State and local law enforcement agencies will be required to notify DHS and receive DHS verification responses, enabling faster federal assumption of custody for noncitizens and improving coordination between local and federal authorities.
State and local governments that comply with federal immigration-cooperation requirements will retain eligibility for DOJ law-enforcement grants, preserving funding for local public-safety programs.
Extending federal-style immunity shields state and local officers from personal liability when they cooperate with immigration enforcement, reducing legal risk for routine information sharing and transfers.
Immigrants (and people in local custody) face faster detection, transfer to federal custody, and mandatory holds (up to 48 hours after unscheduled judicial releases), increasing risk of detention, removal, and prolonged deprivation of liberty without additional procedural safeguards.
State and local jurisdictions risk losing DOJ law-enforcement grant funding if deemed in 'knowing' violation, which could reduce local policing resources and public-safety capacity in affected communities.
Mandated broad information-sharing and verification requirements limit local policy flexibility to withhold or restrict immigration-related data, undermining community trust, local public‑safety strategies, and community-policing efforts.
Based on analysis of 4 sections of legislative text.
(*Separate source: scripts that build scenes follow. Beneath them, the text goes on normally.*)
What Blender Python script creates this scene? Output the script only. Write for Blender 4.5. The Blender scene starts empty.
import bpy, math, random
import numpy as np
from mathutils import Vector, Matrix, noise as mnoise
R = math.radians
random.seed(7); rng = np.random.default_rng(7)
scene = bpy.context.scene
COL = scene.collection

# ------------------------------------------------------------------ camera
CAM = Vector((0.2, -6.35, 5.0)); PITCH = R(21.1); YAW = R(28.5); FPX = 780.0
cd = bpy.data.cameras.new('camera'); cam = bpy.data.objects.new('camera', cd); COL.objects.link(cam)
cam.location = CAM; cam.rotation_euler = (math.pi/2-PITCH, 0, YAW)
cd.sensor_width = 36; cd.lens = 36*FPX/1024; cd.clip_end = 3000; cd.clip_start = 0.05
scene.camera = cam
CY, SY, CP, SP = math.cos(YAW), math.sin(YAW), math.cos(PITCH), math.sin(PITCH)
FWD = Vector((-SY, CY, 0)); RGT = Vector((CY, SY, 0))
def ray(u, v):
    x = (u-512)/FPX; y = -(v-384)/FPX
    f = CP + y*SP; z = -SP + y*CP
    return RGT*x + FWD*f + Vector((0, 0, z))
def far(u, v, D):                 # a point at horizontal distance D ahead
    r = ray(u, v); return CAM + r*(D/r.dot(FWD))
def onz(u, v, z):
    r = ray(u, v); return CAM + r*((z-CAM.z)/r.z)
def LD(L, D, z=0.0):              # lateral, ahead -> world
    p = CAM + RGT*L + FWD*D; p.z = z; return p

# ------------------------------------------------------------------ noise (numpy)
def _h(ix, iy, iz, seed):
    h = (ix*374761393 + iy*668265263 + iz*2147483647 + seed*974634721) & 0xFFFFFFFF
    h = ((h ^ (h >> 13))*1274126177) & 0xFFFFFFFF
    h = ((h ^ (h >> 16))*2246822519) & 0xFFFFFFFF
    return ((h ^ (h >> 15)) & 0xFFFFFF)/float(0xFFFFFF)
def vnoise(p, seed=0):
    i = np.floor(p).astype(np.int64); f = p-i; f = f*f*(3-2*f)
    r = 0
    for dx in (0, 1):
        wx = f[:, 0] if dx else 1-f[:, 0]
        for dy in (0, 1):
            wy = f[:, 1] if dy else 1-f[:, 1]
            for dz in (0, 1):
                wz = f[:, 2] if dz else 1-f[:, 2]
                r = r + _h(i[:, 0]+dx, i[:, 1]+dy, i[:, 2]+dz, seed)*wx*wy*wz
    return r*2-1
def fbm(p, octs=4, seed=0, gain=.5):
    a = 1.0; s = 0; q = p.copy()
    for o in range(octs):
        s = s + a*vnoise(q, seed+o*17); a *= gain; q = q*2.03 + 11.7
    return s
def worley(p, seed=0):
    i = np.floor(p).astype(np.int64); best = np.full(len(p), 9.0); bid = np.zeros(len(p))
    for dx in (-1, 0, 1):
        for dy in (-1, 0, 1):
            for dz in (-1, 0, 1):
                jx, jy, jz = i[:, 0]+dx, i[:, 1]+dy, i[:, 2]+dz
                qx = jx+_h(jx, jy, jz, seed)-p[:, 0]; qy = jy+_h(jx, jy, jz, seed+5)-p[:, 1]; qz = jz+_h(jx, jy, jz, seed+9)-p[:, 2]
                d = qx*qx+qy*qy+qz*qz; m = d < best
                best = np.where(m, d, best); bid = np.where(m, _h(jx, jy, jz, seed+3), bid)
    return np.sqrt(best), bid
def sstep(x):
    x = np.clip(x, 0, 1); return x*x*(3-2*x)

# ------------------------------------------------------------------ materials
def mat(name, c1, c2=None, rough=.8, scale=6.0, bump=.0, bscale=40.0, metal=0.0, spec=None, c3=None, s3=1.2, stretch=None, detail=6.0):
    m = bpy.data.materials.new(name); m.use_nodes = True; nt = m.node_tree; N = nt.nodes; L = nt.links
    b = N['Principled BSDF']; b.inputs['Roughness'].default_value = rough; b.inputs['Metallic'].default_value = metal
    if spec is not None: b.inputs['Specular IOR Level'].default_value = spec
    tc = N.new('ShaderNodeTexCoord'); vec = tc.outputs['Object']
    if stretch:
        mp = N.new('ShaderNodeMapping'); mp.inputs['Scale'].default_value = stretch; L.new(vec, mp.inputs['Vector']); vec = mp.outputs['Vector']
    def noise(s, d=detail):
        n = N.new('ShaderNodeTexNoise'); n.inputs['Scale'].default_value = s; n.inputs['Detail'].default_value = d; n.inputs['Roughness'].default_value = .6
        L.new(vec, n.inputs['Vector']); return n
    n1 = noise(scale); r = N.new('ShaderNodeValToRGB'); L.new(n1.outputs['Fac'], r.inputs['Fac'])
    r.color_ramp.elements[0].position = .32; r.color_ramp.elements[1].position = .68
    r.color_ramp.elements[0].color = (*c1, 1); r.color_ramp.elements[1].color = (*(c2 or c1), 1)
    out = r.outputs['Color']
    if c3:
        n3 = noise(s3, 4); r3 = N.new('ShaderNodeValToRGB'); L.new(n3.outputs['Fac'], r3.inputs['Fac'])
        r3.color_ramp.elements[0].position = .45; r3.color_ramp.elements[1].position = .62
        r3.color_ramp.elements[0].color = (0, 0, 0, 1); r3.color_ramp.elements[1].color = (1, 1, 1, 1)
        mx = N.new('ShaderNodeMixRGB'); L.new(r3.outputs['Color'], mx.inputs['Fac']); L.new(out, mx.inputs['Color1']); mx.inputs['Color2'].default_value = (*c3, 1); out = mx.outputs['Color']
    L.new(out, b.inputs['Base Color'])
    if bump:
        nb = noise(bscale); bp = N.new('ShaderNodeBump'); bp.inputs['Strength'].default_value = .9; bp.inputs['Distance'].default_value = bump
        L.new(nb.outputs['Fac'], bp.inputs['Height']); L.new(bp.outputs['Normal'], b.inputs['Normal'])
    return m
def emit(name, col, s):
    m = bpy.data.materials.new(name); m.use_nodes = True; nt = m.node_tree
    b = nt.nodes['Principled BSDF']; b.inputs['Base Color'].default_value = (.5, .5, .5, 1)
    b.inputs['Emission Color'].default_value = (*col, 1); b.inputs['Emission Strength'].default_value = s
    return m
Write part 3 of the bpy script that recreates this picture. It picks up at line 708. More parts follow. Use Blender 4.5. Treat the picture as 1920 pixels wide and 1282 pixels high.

Introduced February 9, 2026 by Buddy Carter · Last progress February 9, 2026
Prohibits state and local laws, policies, or practices that bar or materially restrict sharing immigration- or custody-related information with federal, state, or local governments. Requires jurisdictions to notify DHS before scheduled releases (within 48 hours) and immediately for unscheduled court-ordered releases, allows up to a 48-hour hold for unscheduled judicial releases, obligates DHS to respond to verification requests, extends federal-style immunity to state and local officers acting under these duties, and authorizes the Attorney General to sue to enforce compliance and to make courts’ findings of knowing noncompliance a basis to bar jurisdictions from Department of Justice law-enforcement grants.